We have the roots of the equation and we know that the sum of the roots of an equation = (-coefficient of x)/ (coefficient of x2) and the product of the roots =(constant)/ (coefficient of x2) if the equation is of the form $a{{x}^{2}}+bx+c=0$ . We will find the sum of roots and product of roots and use them to find the relation between m and n.

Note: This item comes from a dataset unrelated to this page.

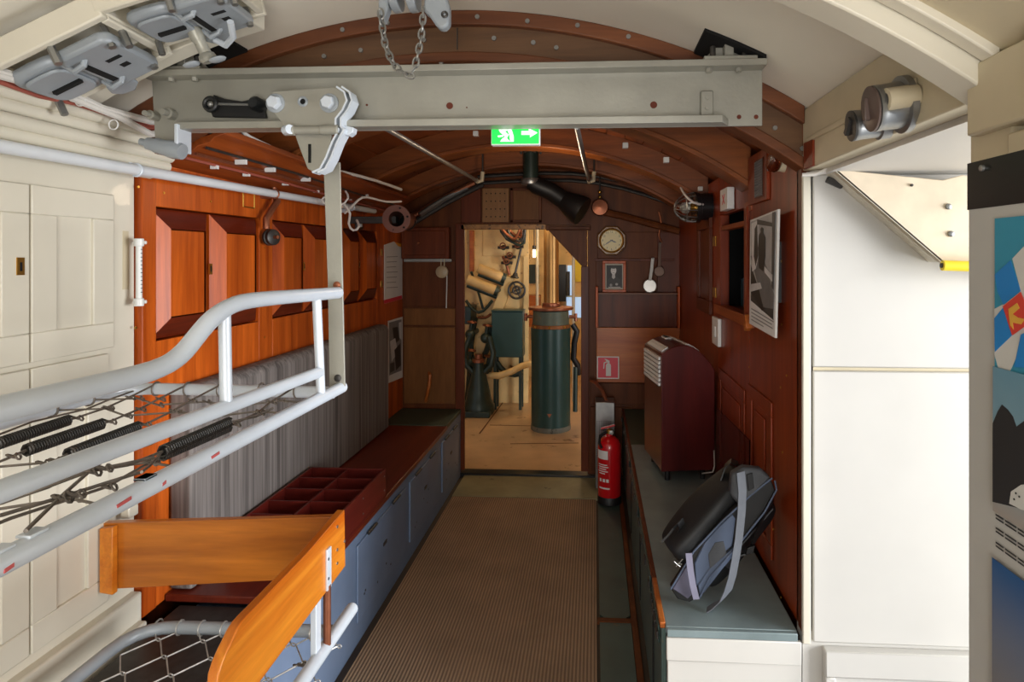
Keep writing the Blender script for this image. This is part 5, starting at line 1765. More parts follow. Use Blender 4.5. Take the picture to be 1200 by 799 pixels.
# curved handle on the left bulkhead panel
(MB().tube([PY(503, 437, YB - 0.015), PY(504, 440, YB - 0.05), PY(503, 452, YB - 0.06), PY(500, 465, YB - 0.05), PY(499, 470, YB - 0.015)], 0.012, 10).build('grab_handle', M_orange, wf))
# notice and photograph at the end of the left wall
XN = -1.424
t = thing('notice_sheet', 'white notice sheet with a red foot band at the end of the left wall', 'notice', PX(460, 350, XN))
MB().prism([PX(x, y, XN) for x, y in ((450, 287), (461, 283), (471, 288), (471, 350), (450, 356))], (0.003, 0, 0)).build('sheet', M_paper, t)
MB().prism([PX(x, y, XN + 0.0032) for x, y in ((450, 351.5), (471, 346), (471, 350), (450, 356))], (0.0005, 0, 0)).build('red_band', M_signred, t)
MB().prism([PX(x, y, XN + 0.0032) for x, y in ((462.5, 283.6), (471, 286), (471, 290), (466, 288))], (0.0005, 0, 0)).build('orange_corner', mat('print_orange', (236, 160, 50), 0.5), t)
m = MB()
for k in range(7):
    y0 = 300 + k * 6
    m.prism([PX(x, y, XN + 0.0032) for x, y in ((453, y0 + 0.6), (466 - (k % 3), y0), (466 - (k % 3), y0 + 0.9), (453, y0 + 1.5))], (0.0004, 0, 0))
m.build('printed_lines', G(150), t)
t = thing('photo_sheet', 'black and white photograph sheet under the notice on the left wall', 'picture', PX(464, 446, XN))
MB().prism([PX(x, y, XN) for x, y in ((454.5, 376), (471.5, 371), (471.5, 442), (454.5, 449))], (0.003, 0, 0)).build('sheet', M_paper, t)
layers = [([(456, 378), (470.5, 374), (470.5, 434), (456, 440)], G(128)), ([(460, 384), (466, 383), (468, 398), (462, 404)], G(40)), ([(457, 400), (463, 396), (466, 412), (459, 424)], G(200)),
          ([(462, 410), (469, 402), (469.5, 428), (464, 434)], G(36)), ([(457, 426), (462, 424), (462, 434), (457, 437)], G(60)), ([(467, 378), (470, 377), (470, 398), (468, 396)], G(214))]
flat_print('photograph', t, fW(XN + 0.0032), layers, 0.0003, (1, 0, 0))

# ---- perforated panel and board above the doorway
a, b = PY(566, 221, YB), PY(597, 260.5, YB)
t = thing('speaker_panel', 'tan perforated speaker panel over the doorway', 'panel', ((a.x + b.x) / 2, YB - 0.02, b.z))
MB().box(a.x, b.x, YB - 0.03, YB - 0.001, b.z, a.z).build('board', wood('tan_board', (136, 92, 48), (166, 118, 66), 'Z', 8, 0.5, 6, 0.1), t, bevel=0.003)
m = MB()
for i in range(5):
    for j in range(4):
        x, z = a.x + (b.x - a.x) * (i + 0.9) / 5.8, b.z + (a.z - b.z) * (j + 0.7) / 4.4
        m.cyl((x, YB - 0.031, z), (x, YB - 0.028, z), 0.005, 8)
m.build('hole', M_void, t)
a, b = PY(599, 221, YB), PY(635, 261, YB)
t = thing('hood_panel', 'brown framed panel beside the perforated panel over the doorway', 'panel', ((a.x + b.x) / 2, YB - 0.03, b.z))
MB().box(a.x, b.x, YB - 0.035, YB - 0.001, b.z, a.z).build('board', M_bulk_l, t, bevel=0.003)
m = MB()
for q in ((a.x, b.x, a.z - 0.02, a.z), (a.x, b.x, b.z, b.z + 0.02), (a.x, a.x + 0.02, b.z, a.z), (b.x - 0.02, b.x, b.z, a.z)):
    m.box(q[0], q[1], YB - 0.045, YB - 0.035, q[2], q[3])
m.build('frame', M_bulk, t, bevel=0.002)

# ---- ventilation trunk with black sock
YV = 4.12
p0, p1 = PY(621, 177, YV), PY(622, 213, YV)
t = thing('vent_trunk', 'dark grey vent trunk with bolted flange and black hose under the roof', 'vent', p1)
zt_ = zarc(p0.x, RO)
MB().lathe([(0.052, 0), (0.052, p0.z - p1.z), (0.078, p0.z - p1.z + 0.001), (0.078, p0.z - p1.z + 0.02), (0.052, p0.z - p1.z + 0.021), (0.052, zt_ - p1.z)], p1, (0, 0, 1), 20).build('duct', M_edark, t)
m = MB()
for k in range(6):
    an = k * math.pi / 3
    m.cyl(V((p1.x + 0.066 * math.cos(an), p1.y + 0.066 * math.sin(an), p0.z - 0.02)), V((p1.x + 0.066 * math.cos(an), p1.y + 0.066 * math.sin(an), p0.z + 0.04)), 0.009, 6)
m.build('bolt', M_steel, t)
MB().lathe([(0.064, -0.02), (0.07, 0.0), (0.064, 0.02)], p1, (0, 0, 1), 20).build('clamp_ring', M_steel, t)
MB().tube([p1, PY(628, 217, YV), PY(645, 224, YV + 0.02), PY(660, 234, YV + 0.05)], 0.055, 16, r2=0.062).build('hose', M_black, t)
MB().lathe([(0.062, 0), (0.085, 0.07), (0.10, 0.14), (0.10, 0.16), (0.085, 0.16)], PY(660, 234, YV + 0.05), (0.8, -0.2, -0.5), 22).build('hose_mouth', M_black, t)

# ---- round copper gauge right of the hose, pipes along the bulkhead top
p = PY(703, 243, YB - 0.08)
t = thing('copper_gauge', 'round copper bowl with brass knobs hanging above the clock', 'gauge', p)
MB().lathe([(0.02, 0.03), (0.058, 0.02), (0.062, 0), (0.055, -0.02), (0, -0.028)], p, (0, 1, 0), 22).build('bowl', M_copper, t)
for k, dz in enumerate((0.075, 0.11)):
    MB().sph(p + V((0, 0, dz)), 0.014, 10).build('knob', M_brass, t)
MB().cyl(p + V((0, 0, 0.05)), V((p.x, p.y, zarc(p.x, RO))), 0.006, 8).build('stem', M_dsteel, t)


def pipes(label, name, m_, r, pts, Ys, cat='pipe', group=None):
    o = hose(name, pts, r, m_, label, cat, Ys)
    if group:
        o['group'] = group


pipes('brown pipe sloping down above the clock to the right wall', 'pipe', M_bulk, 0.026, ((700, 247), (730, 253), (762, 262), (796, 271)), (YB - 0.06,) * 4)
for k, (a, b) in enumerate((((470, 262), (556, 214)), ((480, 264), (566, 216)), ((492, 252), (548, 220)))):
    pipes(('lowest', 'middle', 'uppermost')[k] + ' dark pipe rising from the left wall towards the roof hook', 'pipe', (M_copper, M_dsteel, M_steel)[k], 0.02, (a, ((a[0] + b[0]) / 2, (a[1] + b[1]) / 2 - 3), b), (YB - 0.14 - 0.04 * k, YB - 0.12, YB - 0.1), group='pipes at the bulkhead top left')
for k, yy in enumerate((205, 213)):
    pipes(('upper', 'lower')[k] + ' thin dark pipe along the top of the bulkhead behind the vent trunk', 'pipe', M_dsteel, 0.013, ((560, yy + 2), (640, yy - 3), (700, yy), (760, yy + 16), (800, yy + 32)), (YB - 0.05,) * 5, group='thin pipes behind the vent trunk')
# brass latch and small fittings right of the doorway
hose('strap', ((772, 248), (776, 262), (771, 276), (776, 284)), 0.006, M_copper, 'twisted brown strap holding the dull ladle on the bulkhead', 'strap', (YB - 0.06,) * 4)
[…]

Complete step by step answer:
We have equation $m{{x}^{2}}+nx+1=0$ whose roots are $\sin \theta$ and $\cos \theta$
We know that the sum of roots = $\dfrac{-b}{a}$ ,we have,
$\Rightarrow \sin \theta +\cos \theta =\dfrac{-n}{m}.........(i)$
We know that the product of roots = $\dfrac{c}{a}$
$\Rightarrow \cos \theta \sin \theta =\dfrac{1}{m}.........(ii)$
We will now square both the sides of equation(i), we will get,
$\begin{aligned} & \Rightarrow {{\left( \sin \theta +\cos \theta \right)}^{2}}={{\left( \dfrac{-n}{m} \right)}^{2}} \\\ & \Rightarrow {{\sin }^{2}}\theta +{{\cos }^{2}}\theta +2\sin \theta \cos \theta =\dfrac{{{n}^{2}}}{{{m}^{2}}} \\\ & \\\ \end{aligned}$
We know that ${{\sin }^{2}}\theta +{{\cos }^{2}}\theta =1$, we will get,
$\Rightarrow 1+2\sin \theta \cos \theta =\dfrac{{{n}^{2}}}{{{m}^{2}}}$
We will put the value of $\sin \theta \cos \theta$ from equation(ii), we will get,
$\Rightarrow 1+\dfrac{2}{m}=\dfrac{{{n}^{2}}}{{{m}^{2}}}$
We will solve the above equation
$\begin{aligned} & \Rightarrow 1+\dfrac{2}{m}=\dfrac{{{n}^{2}}}{{{m}^{2}}} \\\ & \Rightarrow \dfrac{m+2}{m}=\dfrac{{{n}^{2}}}{{{m}^{2}}} \\\ & \Rightarrow m+2=\dfrac{{{n}^{2}}}{m} \\\ & \Rightarrow {{m}^{2}}+2m={{n}^{2}} \\\ & \Rightarrow {{m}^{2}}-{{n}^{2}}+2m=0 \\\ \end{aligned}$
We will get the above relation between m and n.

Note:
Alternate Method
We have equation $m{{x}^{2}}+nx+1=0$ whose roots are $\sin \theta$ and $\cos \theta$
We know that the roots satisfy the equation
So will put value of x= $\sin \theta$ , we will get,
$\Rightarrow m{{\sin }^{2}}\theta +n\sin \theta +1=0..........(i)$
We will put value of x= $\cos \theta$, we will get,
$\Rightarrow m{{\cos }^{2}}\theta +n{{\cos }^{2}}\theta +1=0........(ii)$
We will add equation(i) and equation(ii), we will get
$\Rightarrow m({{\sin }^{2}}\theta +{{\cos }^{2}}\theta )+n(\sin \theta +\cos \theta )+2=0$
We know that ${{\sin }^{2}}\theta +{{\cos }^{2}}\theta =1$, we will get,
$\Rightarrow m+n(\sin \theta +\cos \theta )+2=0.........(iii)$
We know that the sum of roots = $\dfrac{-b}{a}$ ,we have,
$\Rightarrow \sin \theta +\cos \theta =\dfrac{-n}{m}$
Putting the value of $\sin \theta +\cos \theta$ in equation(iii), we wiil get,
$\Rightarrow m+n\left( \dfrac{-n}{m} \right)+2=0$
Solving the above equation, we will get,
$\Rightarrow {{m}^{2}}-{{n}^{2}}+2m=0$